“Everything is beautiful at the ballet,” says the song, but getting to that affecting performance is a long haul, with different demands on dancers and musicians. As noted here before, rehearsals for the dancers begin as early as six months before the season, but the orchestra often gets only a day or two — sometimes just hours — to prepare.
This will be an especially challenging S.F. Ballet season both for dancers and the orchestra with 12 new works slated for performance in the Unbound series. The dancers start working with the new choreographers early, and in many cases the ballets are created there on the spot. Although the dancers' moves may be committed to muscle memory, there is only a very brief chance to try the piece on stage in costumes with the orchestra. It’s a great challenge. When it all works, it’s also a great accomplishment.
San Francisco Ballet Orchestra veteran bassist Shinji Eshima credits orchestra librarian Matthew Naughtin for helping to close the time lag by distributing individual parts of the score earlier:
We have practice parts available to us for the season as early as before Nutcracker. We come prepared to the first rehearsal [usually] but you never really know until you try it out with the dancers and how it works with the sets and costumes. Timings, tempos, and adjustments are constantly changing.
The orchestra, warmed up with 31 performances of Nutcracker in December, continues with Peter Ilyich Tchaikovsky as the 2018 season opens.
Program 1 consists of one of Tchaikovsky’s greatest scores, The Sleeping Beauty (with the Marius Petipa-Helgi Tomasson choreography. The top of Program 2 will also feature the Russian, with George Balanchine’s Serenade to Tchaikovsky’s Serenade in C Major for String Orchestra, Op. 48.
Variety finally kicks in during Program 2, with Benjamin Millepied’s The Chairman Dances to John Adams’ music from Nixon in China, and Justin Peck’s Rodeo: Four Dance Episodes to Aaron Copland’s score (originally written for Agnes de Mille’s 1942 ballet).
Novelties explode at the end of the season, with the company’s bold Unbound festival of 12 new works, but first we’ll continue listing the music for the season in chronological order. To find out more about the orchestra, watch a video narrated by Music Director Martin West.
Program 4 is a reprise of Liam Scarlett’s full-length Frankenstein. For the all-Jerome Robbins Program 5, the late choreographer’s Opus 13/The Dreamer is to Prokofiev’s Violin Concerto No. 1 in D major; The Cage is set on Stravinsky’s Concerto in D for String Orchestra; Other Dances to the music of Chopin; and Fancy Free to Bernstein’s score.
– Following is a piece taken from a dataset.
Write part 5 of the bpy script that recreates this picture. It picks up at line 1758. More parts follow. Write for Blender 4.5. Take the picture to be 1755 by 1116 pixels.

When the National Ballet of Canada visits with John Neumeier’s Nijinsky (previously danced here by the Hamburg Ballet) on Program 6, the music includes works by Chopin, Schumann, Rimsky-Korsakov, and Shostakovich.
The first of the Unbound series of premieres begins with Alonzo King’s The Collective Agreement to music by Jason Moran, continues with Christopher Wheeldon’s Bound© with music by Keaton Henson, and Justin Peck’s Hurry Up, We’re Dreaming, with music by Anthony Gonzalez, Yann Gonzalez, Brad Laner, and Justin Meldal-Johnsen.
Unbound B will have Myles Thatcher’s yet untitled world premiere to music by John Adams; also Cathy Marston’s Snowblind, to Philip Feeney’s arrangements of music by Amy Beach, Arthur Foote, and Arvo Pärt; and David Dawson’s Anima Animus, to a composition by Ezio Bosso.
The festival’s third program begins with Stanton Welch’s Bespoke, choreographed to the music of Bach; other new works are Trey McIntyre’s Your Flesh Shall Be A Great Poem, to Chris Garneau’s music, and Annabelle Lopez Ochoa’s Guernica, to compositions by Joe Andrews, Michel Banabila, Tom Halstead, and Charles Valentin-Alkan.
Unbound D closes the festival and the company’s subscription season with Edwaard Liang’s The Infinite Ocean, to music by Oliver Davis; Dwight Rhoden’s Let’s Begin at the End, to a musical mix by Bach, Philip Glass, and Michael Nyman; Arthur Pita’s Björk Ballet, to the music of Björk Gudmundsdottir and Sigurjon Sigurdsson.